Einen wichtigen Aspekt der Tagung lieferten Schüler, die sich an Projekte in Tucholskys Geist wagten. Neben den Mindenern, die in Eigenregie eine Anne-Frank-Ausstellung initiiert hatten, waren Schüler aus der Kurt-Tucholsky-Gesamtschule in Krefeld gekommen. Sie stellten in einem audiovisuellen Vortrag ihre auch architektonisch außergewöhnliche Schule vor und berichteten von ihrem Einsatz für die Anbringung von »Stolpersteinen« in Krefeld, ein Projekt, das hier schon an anderer Stelle gewürdigt wurde.

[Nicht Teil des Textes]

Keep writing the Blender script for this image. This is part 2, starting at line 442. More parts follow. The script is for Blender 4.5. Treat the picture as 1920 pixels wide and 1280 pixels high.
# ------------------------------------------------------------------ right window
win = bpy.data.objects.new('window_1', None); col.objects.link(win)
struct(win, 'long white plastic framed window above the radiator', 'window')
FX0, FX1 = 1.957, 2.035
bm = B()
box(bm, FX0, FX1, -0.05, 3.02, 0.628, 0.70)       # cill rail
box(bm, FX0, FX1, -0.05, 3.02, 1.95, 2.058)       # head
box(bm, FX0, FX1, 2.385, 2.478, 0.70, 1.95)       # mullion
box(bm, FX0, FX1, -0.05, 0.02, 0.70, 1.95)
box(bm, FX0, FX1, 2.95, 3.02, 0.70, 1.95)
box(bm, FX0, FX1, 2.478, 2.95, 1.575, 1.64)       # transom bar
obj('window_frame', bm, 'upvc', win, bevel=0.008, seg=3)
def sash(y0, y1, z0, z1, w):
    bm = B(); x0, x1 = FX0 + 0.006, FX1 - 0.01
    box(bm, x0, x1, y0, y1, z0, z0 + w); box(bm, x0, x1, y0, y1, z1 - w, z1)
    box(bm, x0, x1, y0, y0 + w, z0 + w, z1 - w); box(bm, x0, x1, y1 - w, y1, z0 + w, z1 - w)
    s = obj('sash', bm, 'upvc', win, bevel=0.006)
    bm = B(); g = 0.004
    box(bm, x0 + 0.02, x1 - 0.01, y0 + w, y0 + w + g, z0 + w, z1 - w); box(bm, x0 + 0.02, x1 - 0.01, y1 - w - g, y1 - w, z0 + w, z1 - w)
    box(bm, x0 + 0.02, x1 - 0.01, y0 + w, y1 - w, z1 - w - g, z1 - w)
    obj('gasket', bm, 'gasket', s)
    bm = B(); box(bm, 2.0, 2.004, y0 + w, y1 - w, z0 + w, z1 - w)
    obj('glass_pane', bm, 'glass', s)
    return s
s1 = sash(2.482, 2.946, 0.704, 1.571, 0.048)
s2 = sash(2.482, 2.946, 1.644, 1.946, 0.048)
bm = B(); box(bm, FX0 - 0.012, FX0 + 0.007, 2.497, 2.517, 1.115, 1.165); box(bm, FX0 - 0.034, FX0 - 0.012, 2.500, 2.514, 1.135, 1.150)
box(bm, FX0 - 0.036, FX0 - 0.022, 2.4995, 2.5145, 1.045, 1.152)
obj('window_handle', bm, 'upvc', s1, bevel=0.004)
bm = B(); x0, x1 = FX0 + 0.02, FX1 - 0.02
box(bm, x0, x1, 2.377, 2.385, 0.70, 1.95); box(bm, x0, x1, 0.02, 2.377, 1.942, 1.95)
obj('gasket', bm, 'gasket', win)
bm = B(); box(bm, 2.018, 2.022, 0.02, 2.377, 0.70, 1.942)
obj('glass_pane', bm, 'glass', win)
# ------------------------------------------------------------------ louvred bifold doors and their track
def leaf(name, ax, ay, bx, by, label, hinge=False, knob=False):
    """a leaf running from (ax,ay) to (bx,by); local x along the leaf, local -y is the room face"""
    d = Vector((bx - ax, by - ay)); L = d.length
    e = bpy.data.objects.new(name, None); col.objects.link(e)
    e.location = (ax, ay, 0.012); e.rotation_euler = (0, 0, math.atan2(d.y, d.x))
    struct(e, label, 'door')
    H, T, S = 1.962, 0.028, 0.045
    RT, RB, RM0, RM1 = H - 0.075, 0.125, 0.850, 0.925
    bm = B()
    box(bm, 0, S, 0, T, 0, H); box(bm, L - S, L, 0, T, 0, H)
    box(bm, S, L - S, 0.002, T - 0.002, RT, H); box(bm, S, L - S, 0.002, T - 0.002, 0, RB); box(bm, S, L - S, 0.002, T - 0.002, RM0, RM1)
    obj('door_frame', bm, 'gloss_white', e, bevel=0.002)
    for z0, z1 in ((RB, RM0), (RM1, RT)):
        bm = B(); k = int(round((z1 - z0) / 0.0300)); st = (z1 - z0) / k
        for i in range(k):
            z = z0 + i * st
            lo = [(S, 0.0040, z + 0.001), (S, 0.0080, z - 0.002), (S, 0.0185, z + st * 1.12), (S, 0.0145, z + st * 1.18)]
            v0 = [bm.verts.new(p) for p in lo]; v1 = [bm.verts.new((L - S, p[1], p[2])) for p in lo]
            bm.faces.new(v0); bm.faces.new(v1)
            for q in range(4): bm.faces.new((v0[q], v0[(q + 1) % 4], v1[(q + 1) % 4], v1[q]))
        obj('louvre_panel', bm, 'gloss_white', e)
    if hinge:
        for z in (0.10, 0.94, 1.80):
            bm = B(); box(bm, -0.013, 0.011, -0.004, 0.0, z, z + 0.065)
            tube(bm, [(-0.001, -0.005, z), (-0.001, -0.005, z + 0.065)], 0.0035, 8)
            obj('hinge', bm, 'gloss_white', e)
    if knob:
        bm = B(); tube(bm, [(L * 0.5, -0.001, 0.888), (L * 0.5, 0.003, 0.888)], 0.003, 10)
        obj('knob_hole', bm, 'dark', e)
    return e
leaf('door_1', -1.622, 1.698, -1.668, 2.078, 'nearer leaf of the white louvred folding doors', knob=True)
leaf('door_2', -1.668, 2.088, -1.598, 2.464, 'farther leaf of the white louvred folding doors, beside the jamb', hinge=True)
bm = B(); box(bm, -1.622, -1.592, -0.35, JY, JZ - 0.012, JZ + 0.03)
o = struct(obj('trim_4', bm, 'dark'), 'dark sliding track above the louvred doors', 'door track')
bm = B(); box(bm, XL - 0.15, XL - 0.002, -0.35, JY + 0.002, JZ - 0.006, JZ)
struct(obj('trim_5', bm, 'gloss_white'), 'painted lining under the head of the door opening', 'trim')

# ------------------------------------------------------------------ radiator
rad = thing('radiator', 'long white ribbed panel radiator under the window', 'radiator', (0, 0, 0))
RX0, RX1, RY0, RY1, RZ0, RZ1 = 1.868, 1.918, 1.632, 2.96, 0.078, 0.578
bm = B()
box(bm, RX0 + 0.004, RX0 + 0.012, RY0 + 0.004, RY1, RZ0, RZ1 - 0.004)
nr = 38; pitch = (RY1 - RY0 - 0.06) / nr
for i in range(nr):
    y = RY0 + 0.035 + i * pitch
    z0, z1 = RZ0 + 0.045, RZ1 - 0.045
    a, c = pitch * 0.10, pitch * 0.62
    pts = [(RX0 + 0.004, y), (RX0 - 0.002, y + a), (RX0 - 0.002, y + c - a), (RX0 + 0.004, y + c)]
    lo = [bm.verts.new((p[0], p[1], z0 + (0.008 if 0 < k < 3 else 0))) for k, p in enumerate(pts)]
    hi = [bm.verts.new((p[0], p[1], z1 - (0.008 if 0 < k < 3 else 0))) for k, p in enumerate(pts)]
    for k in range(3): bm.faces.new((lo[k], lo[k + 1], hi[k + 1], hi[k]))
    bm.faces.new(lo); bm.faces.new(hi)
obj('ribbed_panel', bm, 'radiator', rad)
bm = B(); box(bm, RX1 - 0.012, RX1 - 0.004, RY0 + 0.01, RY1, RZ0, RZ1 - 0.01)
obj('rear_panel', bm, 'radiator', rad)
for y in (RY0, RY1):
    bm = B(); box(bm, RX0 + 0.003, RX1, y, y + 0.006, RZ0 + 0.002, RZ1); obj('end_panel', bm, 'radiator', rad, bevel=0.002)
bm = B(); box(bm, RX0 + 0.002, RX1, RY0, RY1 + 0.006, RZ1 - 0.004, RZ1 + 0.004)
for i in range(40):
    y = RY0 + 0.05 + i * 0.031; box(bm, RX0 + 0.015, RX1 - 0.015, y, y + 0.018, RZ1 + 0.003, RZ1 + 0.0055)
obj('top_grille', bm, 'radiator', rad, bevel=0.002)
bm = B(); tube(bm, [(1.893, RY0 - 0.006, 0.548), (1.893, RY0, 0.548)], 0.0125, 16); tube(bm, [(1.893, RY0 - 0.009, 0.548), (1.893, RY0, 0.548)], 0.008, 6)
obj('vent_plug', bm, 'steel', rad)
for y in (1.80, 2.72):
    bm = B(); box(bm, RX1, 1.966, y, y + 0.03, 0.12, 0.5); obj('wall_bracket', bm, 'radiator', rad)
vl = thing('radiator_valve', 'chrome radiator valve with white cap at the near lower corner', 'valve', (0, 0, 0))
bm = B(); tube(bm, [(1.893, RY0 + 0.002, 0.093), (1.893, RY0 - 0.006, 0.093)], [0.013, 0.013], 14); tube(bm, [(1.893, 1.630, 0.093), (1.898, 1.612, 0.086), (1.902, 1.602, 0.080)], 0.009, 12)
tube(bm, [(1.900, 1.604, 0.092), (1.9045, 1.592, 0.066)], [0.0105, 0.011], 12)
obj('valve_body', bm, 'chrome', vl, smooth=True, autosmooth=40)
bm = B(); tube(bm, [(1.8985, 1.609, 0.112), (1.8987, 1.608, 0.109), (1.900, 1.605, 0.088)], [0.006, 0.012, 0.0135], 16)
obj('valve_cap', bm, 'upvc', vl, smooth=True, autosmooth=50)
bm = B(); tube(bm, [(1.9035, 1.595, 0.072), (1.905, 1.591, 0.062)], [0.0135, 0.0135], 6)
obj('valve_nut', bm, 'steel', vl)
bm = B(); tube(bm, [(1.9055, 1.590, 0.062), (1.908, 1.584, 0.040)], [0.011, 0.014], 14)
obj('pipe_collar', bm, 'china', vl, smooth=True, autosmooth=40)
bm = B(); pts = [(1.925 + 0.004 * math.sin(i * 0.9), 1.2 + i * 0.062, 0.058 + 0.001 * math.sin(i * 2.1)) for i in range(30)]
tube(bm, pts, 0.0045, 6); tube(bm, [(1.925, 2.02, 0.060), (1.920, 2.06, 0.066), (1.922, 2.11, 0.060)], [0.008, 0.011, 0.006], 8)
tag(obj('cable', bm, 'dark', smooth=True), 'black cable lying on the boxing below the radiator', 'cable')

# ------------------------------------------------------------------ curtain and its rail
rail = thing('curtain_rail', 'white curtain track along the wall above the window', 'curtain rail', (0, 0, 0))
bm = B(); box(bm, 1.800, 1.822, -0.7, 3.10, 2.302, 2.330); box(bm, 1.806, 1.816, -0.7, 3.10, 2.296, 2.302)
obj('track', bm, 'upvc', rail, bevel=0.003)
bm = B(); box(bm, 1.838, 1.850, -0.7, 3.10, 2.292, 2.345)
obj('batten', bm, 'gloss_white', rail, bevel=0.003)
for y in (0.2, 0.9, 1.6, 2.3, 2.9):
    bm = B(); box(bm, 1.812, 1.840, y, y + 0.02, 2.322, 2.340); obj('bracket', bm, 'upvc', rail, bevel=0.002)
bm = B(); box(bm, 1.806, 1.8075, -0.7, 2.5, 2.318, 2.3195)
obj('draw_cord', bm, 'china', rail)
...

Ausgerechnet am Tagungswochenende sollte in Minden ein Neonazi-Aufmarsch unter dem demagogischen Motto »Gegen Rentenkürzung und Sozialabbau« stattfinden. Ein breites Bündnis rief zur Gegendemonstration auf, und Schüler wie Tagungsteilnehmer beteiligten sich daran. Die auffälligsten Plakate hatten die Schüler der Kurt-Tucholsky-Gesamtschule angefertigt. Unser Vorsitzender Wolfgang Helfritsch und die Vorstandsmitglieder Renate Bökenkamp und Frank-Burkhard Habel rezitierten auf der Gegendemo Tucholsky-Texte, aber die ironisch vorgetragene Aufforderung »Küßt die Faschisten, wo ihr sie trefft!«, musste nicht in die Tat umgesetzt werden. Die wenigen Nazis brachen schon nach wenigen hundert Metern ihren Marsch ab und lösten ihren Aufzug (vorerst) auf.